The following events are reported in "Computers Play A Deadly Game: Cops And Robbers," Think , May 1971, pp. 28-30.


The Kansas City, Mo., police force in 1971 has 1,027 men and women spread thinner than most U.S. cities. That works out to 1.5 police officers for every 1,000 of population (compared with a national average of 2.2) and three officers for every square mile (compared with a national average of 7.3).

Faced with facts like that and a constant demand to save money, Police Chief Clarence Kelley* decides to provide an electronic assist for his department. In 1965, IBM marketing representative Owen Craig and systems engineer Roger Eggerling go to work with three newly-trained patrolmen-programmers; Melvin Bockelman, the police department's data processing manager; and Lt. Col. James Newman, assistant to the chief and data systems director.

Their mission is to create a centralized, easily-accessed (but highly secure), easily-updated information system that will make records available in 10 seconds flat. IBM has no comparable system installed anywhere, so the solution has to be created on the scene. By mid-1968, the pioneering system is up and running.

The crime-stopping computer project is called ALERT (Automated Law Enforcement Response Team). Of the 160 police computer systems in the United States in 1971, the Kansas City operation -- built around an IBM System/360 Model 40 -- is widely acknowledged as the leading computer in the battle against crime. Reports Patrick O'Neill, the 28-year-old marketing representative on the account: "Officials from every major U.S. city and from around the world have been here to see what's happening."

Catching the bad guys

“Car 3345 ... I have an inquiry for the computer,” says Marketing Rep Pat O'Neill, testing the system.

“Car 3345 ... I have an inquiry for the computer,” says Marketing Rep Pat O'Neill, testing the system.
"Car 3345 ... I have an inquiry for the computer," says Marketing Rep Pat O'Neill, testing the system. A dispatcher who receives his call keys an IBM 2260 terminal at headquarters (where a computer is also located), obtains the data, and telephones back to the police car. With O'Neill are marketing rep Owen Craig and Officer Steven Nicholson.
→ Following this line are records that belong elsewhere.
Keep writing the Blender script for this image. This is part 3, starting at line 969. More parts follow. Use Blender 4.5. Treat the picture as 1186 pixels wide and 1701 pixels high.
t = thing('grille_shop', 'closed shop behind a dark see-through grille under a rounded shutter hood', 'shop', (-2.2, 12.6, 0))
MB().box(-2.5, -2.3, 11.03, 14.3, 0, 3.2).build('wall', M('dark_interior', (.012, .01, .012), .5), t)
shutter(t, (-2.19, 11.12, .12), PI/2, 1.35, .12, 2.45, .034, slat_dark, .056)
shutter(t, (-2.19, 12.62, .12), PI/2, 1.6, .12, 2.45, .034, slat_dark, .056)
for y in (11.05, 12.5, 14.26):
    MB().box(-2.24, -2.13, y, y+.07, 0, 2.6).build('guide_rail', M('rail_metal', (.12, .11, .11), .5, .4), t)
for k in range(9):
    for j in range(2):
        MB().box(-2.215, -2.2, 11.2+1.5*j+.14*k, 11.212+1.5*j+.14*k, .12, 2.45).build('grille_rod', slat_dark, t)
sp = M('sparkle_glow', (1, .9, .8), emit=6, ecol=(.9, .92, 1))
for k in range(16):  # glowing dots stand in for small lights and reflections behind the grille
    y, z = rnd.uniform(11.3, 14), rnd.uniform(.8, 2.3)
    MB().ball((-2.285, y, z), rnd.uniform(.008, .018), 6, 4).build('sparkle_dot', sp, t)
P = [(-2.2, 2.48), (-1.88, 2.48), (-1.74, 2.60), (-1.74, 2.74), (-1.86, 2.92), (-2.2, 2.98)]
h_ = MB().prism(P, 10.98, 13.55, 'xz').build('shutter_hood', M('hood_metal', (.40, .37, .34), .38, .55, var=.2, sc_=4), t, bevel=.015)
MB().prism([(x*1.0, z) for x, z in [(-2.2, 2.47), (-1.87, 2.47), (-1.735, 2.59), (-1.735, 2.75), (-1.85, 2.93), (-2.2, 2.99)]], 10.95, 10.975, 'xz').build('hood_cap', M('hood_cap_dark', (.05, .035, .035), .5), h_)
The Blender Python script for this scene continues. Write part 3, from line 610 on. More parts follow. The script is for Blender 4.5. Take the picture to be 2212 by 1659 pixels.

Here's an example of how it works. At 12:15 p.m., two armed bandits enter the Plaza Savings Association in Kansas City. Minutes later, they speed away with $2,800 in cash. Worried about a possible trace of their stolen car, they switch to another car driven by a female accomplice a few blocks away. But a suspicious bystander, who sees them jump into the second car in an alley, phones the police with a description of the getaway car.

Headquarters radios a patrolling police helicopter, which spots the car and relays its license number back to a dispatcher. Within seconds, the number is typed into a computer terminal, and when the trio arrives at the woman's house, the police are waiting. By 1 p.m., the suspects are under arrest -- their 45-minute caper thwarted through the workings of ALERT.

The system put the finger on the three suspects by giving police the address of the woman who owned the second getaway car. Her address had been stored in the computer's database weeks earlier after she had been tagged for a traffic violation. That data was only a tiny part of a file with 93,000 names.

Also in the database, in separate categories: people with police records; known narcotics users and dealers; persons with warrants against them; arrest records on persons known to be armed, dangerous, mentally disturbed; and robbery, burglary and auto theft suspects.

ALERT, which was the first high-speed, computer-to-computer link with the FBI's National Crime Information Center in Washington, D.C., is available to more than 40 law enforcement agencies throughout the 9,000-square-mile Greater Kansas City area. In addition, the system provides an information-sharing network, through its 75 terminals, with police agencies in eight Missouri and Kansas counties.

The results achieved by ALERT (as of mid-1971): Statistics on murder, rape, robbery and manslaughter have risen in Kansas City at about the national rate but so-called "preventable" crimes, such as aggravated assault, burglary, petty larceny, grand larceny are down. Auto theft is down 20 percent.

Says IBMer O'Neill: "ALERT is extremely important for its impact on public safety. The police have come to rely heavily on the computer. When we're down, they're down." According to Melvin Bockelman, the computer system has earned its place in the Kansas City police department: "To say that our policemen are now more effective is an understatement. Though the system costs the equivalent of 13 officers working right around the clock, it has easily paid for itself by increasing the productivity of our 1,000-man police force by 20 percent."

* Director of the U.S. Federal Bureau of Investigation during the Nixon Administration.